Thursday, April 9, 2009

Worst. Job. Interview. Ever.

I had an interview this afternoon for a tech support position at a call center in Palatine. Stephanie's uncle works there and referred me, putting in a good word with his boss. I figured I would show up, they would ask me a little bit about my experience, I would tell them, and they would hire me on the spot because I knew an employee. I couldn't have been more wrong.

If I had had a nightmare about a job interview in Hell, it could not have gone any worse than the one I had this afternoon.

There were two people conducting the interview: A kind-looking Asian fellow named Ted and some fat lady whose name I can't remember. I think it was Winnie or something fat-sounding. Anyway, Ted was handling the technical questions, while Winnie handled the situational, customer-service-related questions. Since the job is tech support at a call center, the job required technical understanding as well as good customer service skills. They took turns asking me several questions at a time.

I think I handled Winnie's questions pretty well. "Describe a situation in which a customer was unhappy, and how you handled it". No problem. Nailed it. However, every few questions Ted piped up with his own questions.

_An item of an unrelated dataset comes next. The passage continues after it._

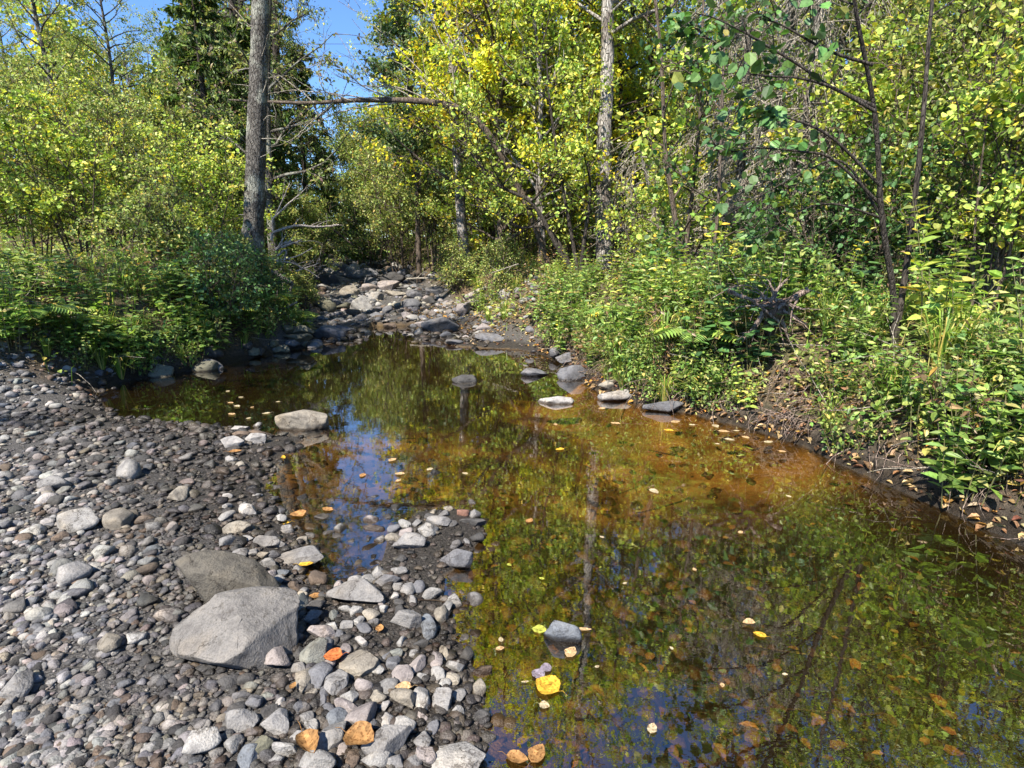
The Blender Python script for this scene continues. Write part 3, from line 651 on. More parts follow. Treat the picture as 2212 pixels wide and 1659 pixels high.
# loose stones between them: eighteen shapes, each placed stone an object of its own
LOOSE = []
for k in range(18):
    V, F = rock_verts(900+k, 3, 10, .8); LOOSE.append((V*np.array((.5, .40+.02*(k % 4), .26+.03*(k % 5))), F))
LOOSE_ME = []
for k, (V, F) in enumerate(LOOSE):
    m = MB(); m.add(V, F); LOOSE_ME.append(m.mesh('loose_stone', [M_STONE]))
def loose(x, y, size, col, label, group, sink=.12):
    o = bpy.data.objects.new('stone', LOOSE_ME[rs.integers(18)]); COL.objects.link(o)
    o.location = (x, y, max(gz(x, y), -.02)+size*sink); o.rotation_euler = (rs.uniform(-.25, .25), rs.uniform(-.25, .25), rs.uniform(0, 6.28))
    s = size; o.scale = (s, s*rs.uniform(.75, 1.1), s*rs.uniform(.7, 1.2))
    o.color = (*(np.array(COLS[col])*rs.uniform(.8, 1.2)), 1)
    tag(o, label, 'stone', group); STONES.append((x, y, size*.5))
def free(x, y, r, k=.85):
    A = np.array(STONES)
    return np.all(np.hypot(A[:, 0]-x, A[:, 1]-y) > k*(A[:, 2]+r))
LAB = {'pale': 'small pale loose stone on the near gravel bar', 'grey': 'small grey loose stone on the near gravel bar', 'slate': 'small slate coloured loose stone on the near gravel bar',
       'dark': 'small dark wet stone on the near gravel bar', 'pink': 'small pinkish loose stone on the near gravel bar', 'tan': 'small tan loose stone on the near gravel bar'}
cnt = 0; tries = 0
while cnt < 104 and tries < 9000:
    tries += 1
    px = rs.uniform(486, 1040); py = rs.uniform(1060, 1655); p = on_z(px, py, .03)
    z = gz(p[0], p[1])
    if z < -.05 or (z < -.01 and rs.random() < .5): continue
    size = rs.uniform(.042, .088)*(1.2 if py < 1300 else 1)
    if not free(p[0], p[1], size*.5, .72): continue
    c = rs.choice(['pale', 'grey', 'slate', 'dark', 'pink', 'tan'], p=[.2, .27, .17, .16, .12, .08])
    loose(p[0], p[1], size, c, LAB[c], LAB[c].replace('stone', 'stones')); cnt += 1
for k in range(16):
    t_ = rs.uniform(0, 1)*5.99; i_ = int(t_); A_ = np.array([(-2.9, 9.6), (-3.1, 9.2), (-3.4, 8.8), (-3.62, 8.4), (-3.8, 7.8), (-4.0, 7.3), (-4.4, 6.85)]); q_ = A_[i_]*(1-t_+i_)+A_[i_+1]*(t_-i_)+rs.uniform(-.12, .12, 2)
    loose(q_[0], q_[1], rs.uniform(.14, .34), rs.choice(['mossy', 'dark', 'slate']), 'dark mossy stone at the foot of the shady left bank', 'mossy stones at the foot of the shady left bank', .12)
RL = {'pale': 'pale sunlit stone in the dry riffle upstream', 'slate': 'slate coloured stone in the dry riffle upstream', 'brown': 'brown stone in the dry riffle upstream',
      'mossy': 'mossy stone in the dry riffle upstream', 'pink': 'pinkish stone in the dry riffle upstream'}
cnt = 0; tries = 0
while cnt < 74 and tries < 5000:
    tries += 1
    y = rs.uniform(9.6, 30) if rs.random() < .85 else rs.uniform(9.6, 13)
    x = np.interp(y, CY, CX)+rs.uniform(-1, 1)*(np.interp(y, CY, CHW)+.35)
    if y < 13 and rs.random() < .4: x = rs.uniform(-3.9, .3)
    z = gz(x, y)
    if z < -.04 or z > .95: continue
    size = rs.uniform(.18, .62) if y > 12 else rs.uniform(.12, .30)
    if not free(x, y, size*.5, .8): continue
    left = x < np.interp(y, CY, CX)-.5
    c = rs.choice(['pale', 'slate', 'brown', 'mossy', 'pink'], p=[.10, .40, .22, .25, .03] if left and y < 15 else [.30, .30, .12, .08, .20])
    loose(x, y, size, c, RL[c], RL[c].replace('stone', 'stones'), .14); cnt += 1
for k in range(12):      # the bar goes on beyond the photograph's left edge
    for _ in range(60):
        px = rs.uniform(-60, 480); py = rs.uniform(960, 1640); p = on_z(px, py, .1); size = rs.uniform(.06, .22)*(.6+.5*(py < 1300)); z = gz(p[0], p[1])
        if z > 0 and free(p[0], p[1], size*.5): break
    loose(p[0], p[1], size, rs.choice(['pale', 'grey', 'tan']), 'pale stone on the upper gravel bar at the far left', 'pale stones on the upper gravel bar at the far left', .2)

def pebble_cloud(name, n, sampler, smin, smax, cols, seed, sub=1, sink=.1):
    r = np.random.default_rng(seed); mb = MB(); bases = []
    for k in range(8):
        V, F = rock_verts(seed*31+k, sub+1, 12, 1.0); bases.append((V*np.array((.5, .34+.02*k, .20+.022*k)), F))
    XYZ = sampler(r, n); n = len(XYZ)
    S = smin*(smax/smin)**(r.random(n)**1.25); a = r.uniform(0, 6.28, n); kk = r.integers(0, 8, n)
    cc = palette(r, n, cols, .2, .02)
    for k in range(8):
        V, F = bases[k]; m = np.where(kk == k)[0]
        if len(m) == 0: continue
        ca, sa = np.cos(a[m]), np.sin(a[m]); q = V[None]*S[m][:, None, None]
        X = q[..., 0]*ca[:, None]-q[..., 1]*sa[:, None]; Y = q[..., 0]*sa[:, None]+q[..., 1]*ca[:, None]
        P = np.stack((X, Y, q[..., 2]), -1)+XYZ[m][:, None, :]+np.array((0, 0, 1))*(S[m]*sink)[:, None, None]
        FF = (F[None]+(np.arange(len(m))*len(V))[:, None, None]).reshape(-1, 3)
        mb.add(P.reshape(-1, 3), FF, 0, np.repeat(cc[m], len(F), 0))
    return tag(mb.build(name, [M_PEBBLE]), kind='stuff')
PC = [(*COLS['grey'], 4), (*COLS['pale'], 3), (*COLS['slate'], 3), (*COLS['dark'], 3), (*COLS['tan'], 1.5), (*COLS['pink'], 1.5), (*COLS['brown'], 1)]
def s_bar(r, n):   # sparser on the wet strip by the water
    px = r.uniform(-250, 1060, n); py = 900+1050*r.random(n)**.9
    P = np.array([on_z(a, b, .03) for a, b in zip(px, py)]); z = ground(P[:, 0], P[:, 1]); P[:, 2] = z
    fine = wob(P[:, 0]*2.2, P[:, 1]*2.2, 1, 3)
    return P[(z > -.03) & (z < 1.0) & ((fine > -.25) | (r.random(n) < .45)) & ((P[:, 0] < -1.0) | (r.random(n) < .6))]
tag(pebble_cloud('pebbles', 18000, s_bar, .010, .055, PC, 5), 'grey pebbles and fine gravel covering the near bar')
def s_upper(r, n):
    x = r.uniform(-7.5, -1.3, n); y = r.uniform(2.0, 7.2, n); z = ground(x, y); k = (z > -.02) & (z < .75) & ((wob(x*1.6, y*1.6, 0, 3) > -.15) | (r.random(n) < .5)); return np.stack((x, y, z), 1)[k]
tag(pebble_cloud('upper_pebbles', 9000, s_upper, .02, .11, PC, 8), 'pale pebbles covering the upper bar at the far left')
def s_rif(r, n):
    y = 9.4+26*r.random(n)**2; x = np.interp(y, CY, CX)+r.uniform(-1, 1, n)*(np.interp(y, CY, CHW)+.5)
    m = (y < 13.5) & (r.random(n) < .55); x = np.where(m, r.uniform(-3.9, .9, n), x); y = np.where(m, r.uniform(8.5, 13.5, n), y)
    z = ground(x, y); k = (z > -.05) & (z < 1.4)
    return np.stack((x, y, z), 1)[k]
tag(pebble_cloud('riffle_cobbles', 3600, s_rif, .04, .20, [(*COLS['pale'], 3), (*COLS['slate'], 3), (*COLS['pink'], 2), (*COLS['brown'], 2), (*COLS['tan'], 2), (*COLS['dark'], 2)], 6, 1), 'small cobbles filling the dry riffle')
def s_sub(r, n):
    px = r.uniform(430, 1700, n); py = r.uniform(930, 1660, n); keep = (r.random(n) < np.interp(px, [900, 1150, 1700], [1, .40, .30]))
    P = np.array([on_z(a, b, -.05) for a, b in zip(px[keep], py[keep])]); z = ground(P[:, 0], P[:, 1]); P[:, 2] = z
    return P[(z < -.012)]
tag(pebble_cloud('submerged_stones', 3800, s_sub, .025, .13, [(.17, .115, .055, 4), (.12, .08, .042, 3), (.25, .17, .085, 2), (.06, .045, .03, 4)], 7, 1, -.02), 'amber stones under the shallow water')

# ------------------------------------------------------------------ trees
UP = np.array((0, 0, 1.0))
def rand_dir(r, n): return nrmz(r.standard_normal((n, 3)))
def wander(r, p, d, ln, r0, r1, n=5, curl=.25, lift=0.0):
    P = [p]; d = d/np.linalg.norm(d)
    for k in range(n-1):
        d = d+curl*r.standard_normal(3)/math.sqrt(n)+np.array((0, 0, lift/n)); d /= np.linalg.norm(d)
        P.append(P[-1]+d*ln/(n-1))
    return np.array(P), np.linspace(r0, r1, n)
def branch_set(r, path, rad, nb, t0, t1, blen, rise, sub=4, twig=3, curl=.35, lift=.2, taper=.55, side=None, br=.35):
    """limbs -> sub-branches -> twigs along a trunk path. Returns the limb polylines and the twig polylines."""
    limbs, twigs = [], []
    m = len(path); L0 = np.linspace(0, 1, m)
    for k in range(nb):
        t = t0+(t1-t0)*(k+r.uniform(0, 1))/nb
        p = np.array([np.interp(t, L0, path[:, i]) for i in range(3)]); tr = float(np.interp(t, L0, rad))
        a = k*2.4+r.uniform(-.6, .6) if side is None else side+r.uniform(-1.0, 1.0)
        f = (t-t0)/max(t1-t0, 1e-6); ln = blen*(1-taper*f)*r.uniform(.65, 1.15)
        d = np.array((math.cos(a), math.sin(a), rise+.4*f+r.uniform(-.25, .25)))
        P, R = wander(r, p, d, ln, min(tr*.6, .012+.012*ln*br*3), .006, 6, curl, lift); limbs.append((P, R))
        for j in range(sub):
            u = r.uniform(.25, 1.0); i = min(int(u*5), 4); q = P[i]*(1-(u*5-i))+P[i+1]*(u*5-i)
            dd = nrmz(P[i+1]-P[i])+.9*rand_dir(r, 1)[0]+np.array((0, 0, .15))
            P2, R2 = wander(r, q, dd, ln*r.uniform(.25, .5), .009, .004, 4, curl, lift*.5); limbs.append((P2, R2))
            for w in range(twig):
                v = r.uniform(.2, 1.0); i2 = min(int(v*3), 2); q2 = P2[i2]*(1-(v*3-i2))+P2[i2+1]*(v*3-i2)
                P3, R3 = wander(r, q2, nrmz(P2[-1]-P2[0])+.9*rand_dir(r, 1)[0], ln*r.uniform(.12, .28)+.10, .005, .002, 3, .2); twigs.append((P3, R3))
        twigs.append((P[-3:], R[-3:]))
    return limbs, twigs
def leaf_on(mb, r, twigs, per, size, shape, pal, spread=.07, mat=0, upness=.7, droop=.25, jit=.18, fold=1.0, width=1.0, patch=None):
    if not twigs or per <= 0: return
    T = np.array([np.array([w[0][0], w[0][len(w[0])//2], w[0][-1]]) for w in twigs])
    n = len(T)*per; w_ = r.gamma(.75, 1.0, len(T))+.12; i = r.choice(len(T), n, p=w_/w_.sum()); u = r.random(n)[:, None]
    p = T[i, 0]*(1-u)+T[i, 2]*u+spread*r.standard_normal((n, 3))*np.array((1, 1, .7))
    ax = nrmz(T[i, 2]-T[i, 0])*.5+rand_dir(r, n)*.8-np.array((0, 0, droop))
    nr = UP*upness+rand_dir(r, n)*.75+np.array(sun_dir)*.25
    tint = palette(r, n, PAL[pal] if isinstance(pal, str) else pal, jit)*(1+.16*r.standard_normal((len(T), 1)))[i]
    if patch: # some whole twigs have already turned
        q = (r.random(len(T)) < patch[1])[i]; tint[q] = palette(r, int(q.sum()), PAL[patch[0]], jit)
    leaves(mb, p, ax, nr, size*r.uniform(.45, 1.3, n), shape, np.clip(tint, .004, .8), mat, fold, width)
def wood(mb, lines, sides, mat=0):
    for P, R in lines:
        V, F = tube(P, R, sides); mb.add(V, F, mat)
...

It wasn't that the questions were hard. Here are some examples: "Define, in your own words, what the Windows registry is". "Define TCP/IP". "If ipconfig reported the IP address as 192.0.0.0, what would this tell you?" This, for anyone who fixes computers, is like asking someone who's been a fine-dining server all his/her life where the salad fork goes. Basic shit. Fundamental. I knew all the answers. Anyone would have. The problem was, I COMPLETELY BLANKED. ON ALL OF THEM. The first one was the registry. All I had to say was "The Windows registry stores user preferences, license information and hardware/software settings for the operating system". That's it. One sentence and I'm golden. Instead it went something like this:

Uh...

Man, I know what it DOES, but, um........

AT LEAST a MINUTE of dead silence while I sweated and stared hard at the table....

Uh...

Pass.

The exact same thing happened for TCP/IP.

It was completely miserable.

Every time Winnie would finisher her few questions I would say, "Oh, no! Not Ted again!" And they both laughed because they knew, like I did, that I had NO business being in that room.

Halfway through the interview everyone in the room knew that I completely blew it and it was hopeless, but they both still had questions left on their papers that they had to ask. It was humiliating for all of us.

At the end, after I had completely wrecked myself and wanted to jump out the window, they asked if I had any questions. I figured I'd go for broke and let it all hang out. I said this:

"I know that you're interviewing many people for this position, and I know that just about everyone you've talked to or will talk to has more work experience and knowledge than me. I feel like what I lack in experience I make up for in learnability and trainability. There were a couple of things in the phone interview I blew as well, but as soon as I hung up I looked them up and learned from them. I know I blew everything that Ted asked me, but if you called me in two hours I'd be perfect for the position! Anyway, I know I didn't get a chance to show the intangibles I bring to the table, but I feel like I am better than I showed you today. Hard to be worse!"

I wanted to end on a laugh, and I did. But yeah, I've never done worse at anything than I did today. It completely invalidated all the stuff I thought I knew and made me feel like I've never used a computer before in my life, much less was I qualified to walk people through fixing them. I now have no idea what to do with my life, besides maybe learn how to fix computers. I am a total failure.